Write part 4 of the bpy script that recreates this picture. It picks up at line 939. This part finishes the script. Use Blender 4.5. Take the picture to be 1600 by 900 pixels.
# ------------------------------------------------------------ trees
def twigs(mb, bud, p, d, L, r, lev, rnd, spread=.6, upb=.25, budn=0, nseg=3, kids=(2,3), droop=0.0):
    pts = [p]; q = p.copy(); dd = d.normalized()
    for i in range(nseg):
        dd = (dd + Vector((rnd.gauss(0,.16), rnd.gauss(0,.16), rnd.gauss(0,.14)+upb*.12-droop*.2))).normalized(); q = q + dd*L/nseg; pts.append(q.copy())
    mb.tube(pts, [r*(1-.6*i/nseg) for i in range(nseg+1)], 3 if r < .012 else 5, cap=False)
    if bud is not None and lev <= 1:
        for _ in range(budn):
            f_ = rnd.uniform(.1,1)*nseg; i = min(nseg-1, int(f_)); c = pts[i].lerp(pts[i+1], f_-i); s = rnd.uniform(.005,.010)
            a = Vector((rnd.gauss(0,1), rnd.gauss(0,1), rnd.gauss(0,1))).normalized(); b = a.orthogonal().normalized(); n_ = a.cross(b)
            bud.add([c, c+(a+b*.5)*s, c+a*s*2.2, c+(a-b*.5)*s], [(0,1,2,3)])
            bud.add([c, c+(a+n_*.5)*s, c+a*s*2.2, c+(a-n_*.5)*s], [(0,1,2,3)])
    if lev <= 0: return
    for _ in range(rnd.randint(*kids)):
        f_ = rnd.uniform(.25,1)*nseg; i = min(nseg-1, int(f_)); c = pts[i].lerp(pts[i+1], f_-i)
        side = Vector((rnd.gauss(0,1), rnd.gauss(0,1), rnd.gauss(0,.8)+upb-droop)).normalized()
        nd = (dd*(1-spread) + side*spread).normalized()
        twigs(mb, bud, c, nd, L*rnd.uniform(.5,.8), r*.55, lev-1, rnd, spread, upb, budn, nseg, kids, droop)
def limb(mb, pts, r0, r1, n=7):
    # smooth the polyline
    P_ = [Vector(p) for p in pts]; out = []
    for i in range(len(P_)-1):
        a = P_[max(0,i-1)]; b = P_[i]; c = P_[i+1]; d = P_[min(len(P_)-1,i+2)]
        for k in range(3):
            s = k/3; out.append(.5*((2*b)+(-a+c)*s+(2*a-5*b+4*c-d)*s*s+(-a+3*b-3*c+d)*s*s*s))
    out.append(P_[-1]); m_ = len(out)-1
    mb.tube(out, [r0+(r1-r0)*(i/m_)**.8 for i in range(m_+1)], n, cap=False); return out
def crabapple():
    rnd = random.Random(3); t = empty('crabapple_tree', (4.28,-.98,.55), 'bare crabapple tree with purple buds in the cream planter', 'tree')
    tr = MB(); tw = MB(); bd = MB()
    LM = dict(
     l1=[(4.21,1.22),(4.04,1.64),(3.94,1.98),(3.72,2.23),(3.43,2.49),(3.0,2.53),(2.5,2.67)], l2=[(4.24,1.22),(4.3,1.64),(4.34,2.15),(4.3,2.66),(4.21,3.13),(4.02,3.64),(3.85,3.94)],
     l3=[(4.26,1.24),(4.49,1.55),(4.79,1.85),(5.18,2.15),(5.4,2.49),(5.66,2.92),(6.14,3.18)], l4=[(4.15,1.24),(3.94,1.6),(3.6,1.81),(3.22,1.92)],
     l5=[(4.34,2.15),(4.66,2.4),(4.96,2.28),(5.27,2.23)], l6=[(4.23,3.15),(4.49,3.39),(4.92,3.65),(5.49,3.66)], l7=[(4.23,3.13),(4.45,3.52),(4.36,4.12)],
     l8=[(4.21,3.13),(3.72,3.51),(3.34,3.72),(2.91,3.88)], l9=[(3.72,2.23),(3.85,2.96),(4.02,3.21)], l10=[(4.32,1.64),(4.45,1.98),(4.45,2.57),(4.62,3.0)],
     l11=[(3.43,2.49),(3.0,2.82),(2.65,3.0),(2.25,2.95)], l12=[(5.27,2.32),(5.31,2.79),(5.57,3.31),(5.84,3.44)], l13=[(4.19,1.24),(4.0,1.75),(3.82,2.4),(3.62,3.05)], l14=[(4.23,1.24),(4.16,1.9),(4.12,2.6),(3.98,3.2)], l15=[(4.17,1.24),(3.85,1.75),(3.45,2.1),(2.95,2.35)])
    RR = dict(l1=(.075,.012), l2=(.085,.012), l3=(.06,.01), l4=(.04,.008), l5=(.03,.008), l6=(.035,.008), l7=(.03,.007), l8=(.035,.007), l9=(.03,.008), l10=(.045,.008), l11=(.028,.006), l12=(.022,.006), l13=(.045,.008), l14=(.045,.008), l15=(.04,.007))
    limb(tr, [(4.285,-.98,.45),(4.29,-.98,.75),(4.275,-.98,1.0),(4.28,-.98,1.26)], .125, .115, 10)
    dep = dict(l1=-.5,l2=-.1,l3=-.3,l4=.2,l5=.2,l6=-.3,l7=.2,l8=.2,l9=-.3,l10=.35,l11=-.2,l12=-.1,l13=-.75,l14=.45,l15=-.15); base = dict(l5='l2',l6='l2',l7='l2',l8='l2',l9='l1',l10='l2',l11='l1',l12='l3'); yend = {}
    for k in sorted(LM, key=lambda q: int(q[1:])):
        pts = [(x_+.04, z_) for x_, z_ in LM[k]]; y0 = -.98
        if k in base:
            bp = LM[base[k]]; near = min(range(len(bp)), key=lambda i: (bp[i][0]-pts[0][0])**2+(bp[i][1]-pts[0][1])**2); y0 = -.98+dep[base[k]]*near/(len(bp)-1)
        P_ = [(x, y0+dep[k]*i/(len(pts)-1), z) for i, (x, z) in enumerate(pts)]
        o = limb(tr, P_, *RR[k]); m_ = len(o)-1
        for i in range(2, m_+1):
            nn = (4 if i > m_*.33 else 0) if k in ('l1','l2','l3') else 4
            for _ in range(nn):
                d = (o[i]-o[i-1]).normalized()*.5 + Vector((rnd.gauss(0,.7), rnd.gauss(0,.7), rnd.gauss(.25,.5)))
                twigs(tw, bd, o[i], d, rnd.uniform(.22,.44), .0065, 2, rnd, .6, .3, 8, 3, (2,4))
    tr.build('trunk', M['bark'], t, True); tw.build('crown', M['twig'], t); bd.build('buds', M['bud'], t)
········
**Set exercise:**
Transcribe the material above word for word.

**Worked answer:**
Write part 4 of the bpy script that recreates this picture. It picks up at line 939. This part finishes the script. Use Blender 4.5. Take the picture to be 1600 by 900 pixels.
# ------------------------------------------------------------ trees
def twigs(mb, bud, p, d, L, r, lev, rnd, spread=.6, upb=.25, budn=0, nseg=3, kids=(2,3), droop=0.0):
    pts = [p]; q = p.copy(); dd = d.normalized()
    for i in range(nseg):
        dd = (dd + Vector((rnd.gauss(0,.16), rnd.gauss(0,.16), rnd.gauss(0,.14)+upb*.12-droop*.2))).normalized(); q = q + dd*L/nseg; pts.append(q.copy())
    mb.tube(pts, [r*(1-.6*i/nseg) for i in range(nseg+1)], 3 if r < .012 else 5, cap=False)
    if bud is not None and lev <= 1:
        for _ in range(budn):
            f_ = rnd.uniform(.1,1)*nseg; i = min(nseg-1, int(f_)); c = pts[i].lerp(pts[i+1], f_-i); s = rnd.uniform(.005,.010)
            a = Vector((rnd.gauss(0,1), rnd.gauss(0,1), rnd.gauss(0,1))).normalized(); b = a.orthogonal().normalized(); n_ = a.cross(b)
            bud.add([c, c+(a+b*.5)*s, c+a*s*2.2, c+(a-b*.5)*s], [(0,1,2,3)])
            bud.add([c, c+(a+n_*.5)*s, c+a*s*2.2, c+(a-n_*.5)*s], [(0,1,2,3)])
    if lev <= 0: return
    for _ in range(rnd.randint(*kids)):
        f_ = rnd.uniform(.25,1)*nseg; i = min(nseg-1, int(f_)); c = pts[i].lerp(pts[i+1], f_-i)
        side = Vector((rnd.gauss(0,1), rnd.gauss(0,1), rnd.gauss(0,.8)+upb-droop)).normalized()
        nd = (dd*(1-spread) + side*spread).normalized()
        twigs(mb, bud, c, nd, L*rnd.uniform(.5,.8), r*.55, lev-1, rnd, spread, upb, budn, nseg, kids, droop)
def limb(mb, pts, r0, r1, n=7):
    # smooth the polyline
    P_ = [Vector(p) for p in pts]; out = []
    for i in range(len(P_)-1):
        a = P_[max(0,i-1)]; b = P_[i]; c = P_[i+1]; d = P_[min(len(P_)-1,i+2)]
        for k in range(3):
            s = k/3; out.append(.5*((2*b)+(-a+c)*s+(2*a-5*b+4*c-d)*s*s+(-a+3*b-3*c+d)*s*s*s))
    out.append(P_[-1]); m_ = len(out)-1
    mb.tube(out, [r0+(r1-r0)*(i/m_)**.8 for i in range(m_+1)], n, cap=False); return out
def crabapple():
    rnd = random.Random(3); t = empty('crabapple_tree', (4.28,-.98,.55), 'bare crabapple tree with purple buds in the cream planter', 'tree')
    tr = MB(); tw = MB(); bd = MB()
    LM = dict(
     l1=[(4.21,1.22),(4.04,1.64),(3.94,1.98),(3.72,2.23),(3.43,2.49),(3.0,2.53),(2.5,2.67)], l2=[(4.24,1.22),(4.3,1.64),(4.34,2.15),(4.3,2.66),(4.21,3.13),(4.02,3.64),(3.85,3.94)],
     l3=[(4.26,1.24),(4.49,1.55),(4.79,1.85),(5.18,2.15),(5.4,2.49),(5.66,2.92),(6.14,3.18)], l4=[(4.15,1.24),(3.94,1.6),(3.6,1.81),(3.22,1.92)],
     l5=[(4.34,2.15),(4.66,2.4),(4.96,2.28),(5.27,2.23)], l6=[(4.23,3.15),(4.49,3.39),(4.92,3.65),(5.49,3.66)], l7=[(4.23,3.13),(4.45,3.52),(4.36,4.12)],
     l8=[(4.21,3.13),(3.72,3.51),(3.34,3.72),(2.91,3.88)], l9=[(3.72,2.23),(3.85,2.96),(4.02,3.21)], l10=[(4.32,1.64),(4.45,1.98),(4.45,2.57),(4.62,3.0)],
     l11=[(3.43,2.49),(3.0,2.82),(2.65,3.0),(2.25,2.95)], l12=[(5.27,2.32),(5.31,2.79),(5.57,3.31),(5.84,3.44)], l13=[(4.19,1.24),(4.0,1.75),(3.82,2.4),(3.62,3.05)], l14=[(4.23,1.24),(4.16,1.9),(4.12,2.6),(3.98,3.2)], l15=[(4.17,1.24),(3.85,1.75),(3.45,2.1),(2.95,2.35)])
    RR = dict(l1=(.075,.012), l2=(.085,.012), l3=(.06,.01), l4=(.04,.008), l5=(.03,.008), l6=(.035,.008), l7=(.03,.007), l8=(.035,.007), l9=(.03,.008), l10=(.045,.008), l11=(.028,.006), l12=(.022,.006), l13=(.045,.008), l14=(.045,.008), l15=(.04,.007))
    limb(tr, [(4.285,-.98,.45),(4.29,-.98,.75),(4.275,-.98,1.0),(4.28,-.98,1.26)], .125, .115, 10)
    dep = dict(l1=-.5,l2=-.1,l3=-.3,l4=.2,l5=.2,l6=-.3,l7=.2,l8=.2,l9=-.3,l10=.35,l11=-.2,l12=-.1,l13=-.75,l14=.45,l15=-.15); base = dict(l5='l2',l6='l2',l7='l2',l8='l2',l9='l1',l10='l2',l11='l1',l12='l3'); yend = {}
    for k in sorted(LM, key=lambda q: int(q[1:])):
        pts = [(x_+.04, z_) for x_, z_ in LM[k]]; y0 = -.98
        if k in base:
            bp = LM[base[k]]; near = min(range(len(bp)), key=lambda i: (bp[i][0]-pts[0][0])**2+(bp[i][1]-pts[0][1])**2); y0 = -.98+dep[base[k]]*near/(len(bp)-1)
        P_ = [(x, y0+dep[k]*i/(len(pts)-1), z) for i, (x, z) in enumerate(pts)]
        o = limb(tr, P_, *RR[k]); m_ = len(o)-1
        for i in range(2, m_+1):
            nn = (4 if i > m_*.33 else 0) if k in ('l1','l2','l3') else 4
            for _ in range(nn):
                d = (o[i]-o[i-1]).normalized()*.5 + Vector((rnd.gauss(0,.7), rnd.gauss(0,.7), rnd.gauss(.25,.5)))
                twigs(tw, bd, o[i], d, rnd.uniform(.22,.44), .0065, 2, rnd, .6, .3, 8, 3, (2,4))
    tr.build('trunk', M['bark'], t, True); tw.build('crown', M['twig'], t); bd.build('buds', M['bud'], t)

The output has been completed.